Where did those thresholds come from? As Judge Rudolph Contreras of the U.S. District Court for the District of Columbia noted in his decision, the Department of Education pretty much pulled those figure out of their…pencil cases. The cutoffs, he wrote, "lack a reasoned basis."

The man has a point. Why should a technical training program where only 36 percent of students manage to make regular loan payments be eligible for federal money when a program—perhaps at the same school or in the same neighborhood—where 34 percent of the students hit the mark be denied funds? Both repayment rates are quite abysmal and the Department of Education failed to offer a compelling reason why it drew the line where it did. The judge wrote:

No expert study or industry standard suggested that the rate selected by the Department would appropriately measure whether a particular program adequately prepared its students.  Instead, the Department simply explained that the chosen rate would identify the worst-performing quarter of programs.  Why the bottom quarter?  Because failing fewer programs would suggest that the test was not "meaningful" while failing more would make for too large a "subset of programs that could potentially lose eligibility."…

In setting the debt repayment rate, the Department picked a palatable figure.  Because the Department has not provided a reasonable explanation of that figure, the court must conclude that it was chosen arbitrarily.

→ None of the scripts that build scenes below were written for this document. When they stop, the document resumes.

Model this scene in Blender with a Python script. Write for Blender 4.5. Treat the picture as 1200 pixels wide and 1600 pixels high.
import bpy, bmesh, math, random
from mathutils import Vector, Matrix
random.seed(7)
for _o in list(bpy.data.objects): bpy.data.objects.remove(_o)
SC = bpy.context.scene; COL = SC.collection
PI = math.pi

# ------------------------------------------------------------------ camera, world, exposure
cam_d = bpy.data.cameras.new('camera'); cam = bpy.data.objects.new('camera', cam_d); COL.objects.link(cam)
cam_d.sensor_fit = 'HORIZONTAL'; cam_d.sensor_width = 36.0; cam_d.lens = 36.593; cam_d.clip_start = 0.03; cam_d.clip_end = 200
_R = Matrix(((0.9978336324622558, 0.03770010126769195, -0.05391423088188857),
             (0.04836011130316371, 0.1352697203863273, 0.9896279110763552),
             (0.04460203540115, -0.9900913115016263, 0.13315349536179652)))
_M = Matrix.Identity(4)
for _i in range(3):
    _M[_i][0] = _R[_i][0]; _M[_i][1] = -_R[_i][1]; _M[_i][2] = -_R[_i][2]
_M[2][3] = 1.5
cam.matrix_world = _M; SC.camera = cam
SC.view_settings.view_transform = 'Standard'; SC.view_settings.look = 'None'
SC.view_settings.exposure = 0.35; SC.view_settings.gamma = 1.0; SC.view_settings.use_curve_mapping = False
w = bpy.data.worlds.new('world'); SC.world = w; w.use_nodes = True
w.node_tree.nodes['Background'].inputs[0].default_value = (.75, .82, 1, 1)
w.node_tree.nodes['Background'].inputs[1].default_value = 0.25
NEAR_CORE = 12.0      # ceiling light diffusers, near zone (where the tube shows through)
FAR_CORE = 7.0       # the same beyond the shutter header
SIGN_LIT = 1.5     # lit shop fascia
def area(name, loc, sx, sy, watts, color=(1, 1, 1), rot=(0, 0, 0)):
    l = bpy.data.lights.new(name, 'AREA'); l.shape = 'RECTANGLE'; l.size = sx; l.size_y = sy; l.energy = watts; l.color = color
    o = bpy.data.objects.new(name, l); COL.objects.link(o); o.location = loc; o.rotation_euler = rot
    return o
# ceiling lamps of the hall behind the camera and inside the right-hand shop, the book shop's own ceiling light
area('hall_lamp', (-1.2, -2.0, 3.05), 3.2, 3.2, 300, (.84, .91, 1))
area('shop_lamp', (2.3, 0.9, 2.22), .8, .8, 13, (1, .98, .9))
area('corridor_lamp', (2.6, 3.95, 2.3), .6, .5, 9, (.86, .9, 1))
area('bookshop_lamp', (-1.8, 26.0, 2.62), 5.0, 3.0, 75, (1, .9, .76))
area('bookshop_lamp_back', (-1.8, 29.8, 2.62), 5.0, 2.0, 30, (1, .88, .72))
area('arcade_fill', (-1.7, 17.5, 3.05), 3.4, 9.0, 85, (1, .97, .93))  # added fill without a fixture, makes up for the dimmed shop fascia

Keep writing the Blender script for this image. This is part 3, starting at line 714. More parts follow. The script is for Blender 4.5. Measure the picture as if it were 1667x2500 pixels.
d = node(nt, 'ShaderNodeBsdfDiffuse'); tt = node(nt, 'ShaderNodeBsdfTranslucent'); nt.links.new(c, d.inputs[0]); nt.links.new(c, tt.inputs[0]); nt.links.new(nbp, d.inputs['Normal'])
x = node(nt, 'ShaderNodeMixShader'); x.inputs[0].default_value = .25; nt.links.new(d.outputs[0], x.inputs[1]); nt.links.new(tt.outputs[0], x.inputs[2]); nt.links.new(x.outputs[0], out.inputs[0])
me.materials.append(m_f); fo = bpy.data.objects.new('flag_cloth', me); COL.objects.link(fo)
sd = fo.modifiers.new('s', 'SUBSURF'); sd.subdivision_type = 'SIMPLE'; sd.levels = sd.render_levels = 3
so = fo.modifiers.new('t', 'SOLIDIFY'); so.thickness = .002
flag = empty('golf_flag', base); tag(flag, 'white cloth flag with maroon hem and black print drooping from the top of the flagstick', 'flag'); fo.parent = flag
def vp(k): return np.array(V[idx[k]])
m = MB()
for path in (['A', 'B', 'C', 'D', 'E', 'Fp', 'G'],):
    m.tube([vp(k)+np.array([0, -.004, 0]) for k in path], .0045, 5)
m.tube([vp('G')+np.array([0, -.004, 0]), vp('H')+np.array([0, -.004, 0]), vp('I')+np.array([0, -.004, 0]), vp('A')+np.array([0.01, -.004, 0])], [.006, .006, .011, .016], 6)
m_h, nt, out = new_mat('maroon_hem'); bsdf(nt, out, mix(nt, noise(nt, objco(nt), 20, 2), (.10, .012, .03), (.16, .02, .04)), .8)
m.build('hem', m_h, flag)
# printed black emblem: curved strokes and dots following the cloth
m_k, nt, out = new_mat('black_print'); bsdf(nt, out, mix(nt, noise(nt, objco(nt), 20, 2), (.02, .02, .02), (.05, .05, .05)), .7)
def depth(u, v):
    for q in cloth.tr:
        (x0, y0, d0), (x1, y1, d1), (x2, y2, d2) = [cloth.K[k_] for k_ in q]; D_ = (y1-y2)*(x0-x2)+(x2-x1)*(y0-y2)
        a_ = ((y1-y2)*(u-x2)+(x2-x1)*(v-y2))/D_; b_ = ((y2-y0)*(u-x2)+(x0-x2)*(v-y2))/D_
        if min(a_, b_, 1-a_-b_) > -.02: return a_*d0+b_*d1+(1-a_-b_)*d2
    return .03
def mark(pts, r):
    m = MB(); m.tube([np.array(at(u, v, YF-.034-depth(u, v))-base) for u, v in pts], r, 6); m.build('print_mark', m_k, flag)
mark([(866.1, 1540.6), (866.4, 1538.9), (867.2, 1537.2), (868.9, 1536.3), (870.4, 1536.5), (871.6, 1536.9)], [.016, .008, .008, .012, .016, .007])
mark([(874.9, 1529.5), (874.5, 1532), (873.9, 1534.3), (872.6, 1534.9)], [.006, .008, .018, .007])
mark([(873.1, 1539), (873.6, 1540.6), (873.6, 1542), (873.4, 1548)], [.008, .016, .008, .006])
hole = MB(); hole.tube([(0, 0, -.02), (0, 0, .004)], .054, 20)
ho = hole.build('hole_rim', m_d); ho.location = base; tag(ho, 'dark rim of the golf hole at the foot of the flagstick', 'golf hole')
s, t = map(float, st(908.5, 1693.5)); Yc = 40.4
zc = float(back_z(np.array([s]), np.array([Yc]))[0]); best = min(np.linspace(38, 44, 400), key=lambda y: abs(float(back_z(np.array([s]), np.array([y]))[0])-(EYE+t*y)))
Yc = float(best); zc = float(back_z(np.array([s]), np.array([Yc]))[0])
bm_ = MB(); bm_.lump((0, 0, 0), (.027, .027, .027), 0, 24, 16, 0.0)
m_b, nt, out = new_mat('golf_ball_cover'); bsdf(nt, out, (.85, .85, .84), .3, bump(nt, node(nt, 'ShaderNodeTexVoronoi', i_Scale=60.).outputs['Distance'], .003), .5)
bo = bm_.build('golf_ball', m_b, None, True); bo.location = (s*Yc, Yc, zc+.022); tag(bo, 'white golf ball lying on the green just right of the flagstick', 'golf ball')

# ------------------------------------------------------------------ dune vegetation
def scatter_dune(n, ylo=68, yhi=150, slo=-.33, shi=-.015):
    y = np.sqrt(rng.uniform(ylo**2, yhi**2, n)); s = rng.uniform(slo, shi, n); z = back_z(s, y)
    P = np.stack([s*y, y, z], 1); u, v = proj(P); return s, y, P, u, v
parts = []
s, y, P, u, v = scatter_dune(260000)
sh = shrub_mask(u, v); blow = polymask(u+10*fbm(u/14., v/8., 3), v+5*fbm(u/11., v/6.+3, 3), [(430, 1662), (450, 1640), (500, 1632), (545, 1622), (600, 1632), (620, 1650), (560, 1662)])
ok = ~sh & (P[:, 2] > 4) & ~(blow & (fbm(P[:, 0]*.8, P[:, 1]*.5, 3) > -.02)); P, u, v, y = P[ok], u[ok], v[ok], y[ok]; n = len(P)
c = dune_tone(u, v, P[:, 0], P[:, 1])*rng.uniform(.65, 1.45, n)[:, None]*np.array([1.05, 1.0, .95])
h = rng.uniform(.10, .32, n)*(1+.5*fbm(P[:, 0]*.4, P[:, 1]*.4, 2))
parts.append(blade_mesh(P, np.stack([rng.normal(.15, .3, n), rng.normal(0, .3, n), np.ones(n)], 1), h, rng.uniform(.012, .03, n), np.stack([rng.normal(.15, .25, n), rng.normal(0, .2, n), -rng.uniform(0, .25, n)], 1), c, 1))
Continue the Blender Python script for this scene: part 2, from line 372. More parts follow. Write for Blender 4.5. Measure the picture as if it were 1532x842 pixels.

What's far more arbitrary, however, is that the measure was only ever intended to apply to career-training programs at for-profit schools. Why should the Department of Education declare that a degree in, say, business from a traditional college is worthy of subsidy no matter what the graduation or repayment rates? Why do degrees in philosophy obtained from a for-profit school merit taxpayer dollars?

It's true that students at for-profit schools have lower graduation rates and higher debt burdens then their peers at traditional schools. But a bad program is a bad program, no matter what kind of school hosts it.

Federal money must come with federal oversight. For-profit schools are drowning in taxpayer dollars—in 2009, the five largest for-profit schools counted on federal student aid for more than three-quarters of their revenue. But going into debt to get a degree is an increasingly poor proposition—which is being made increasingly attractive every day by an ever-growing pool of federally subsidized grants and loans for students to draw from.

Much of the extensive commentary on the new rules—and much of Saturday's ruling—hinged on the precise definition of "gainful employment." That's the key phrase in the Title IV of the Higher Education Act, which authorizes much of the billions in loans and grants that the federal government spend to encourage college attendance.

Judge Contreras did affirm Department of Education's right to regulate who receives federal money. But by demanding that the standards have some rational basis, the judge sent the Obama administration back to the drawing board.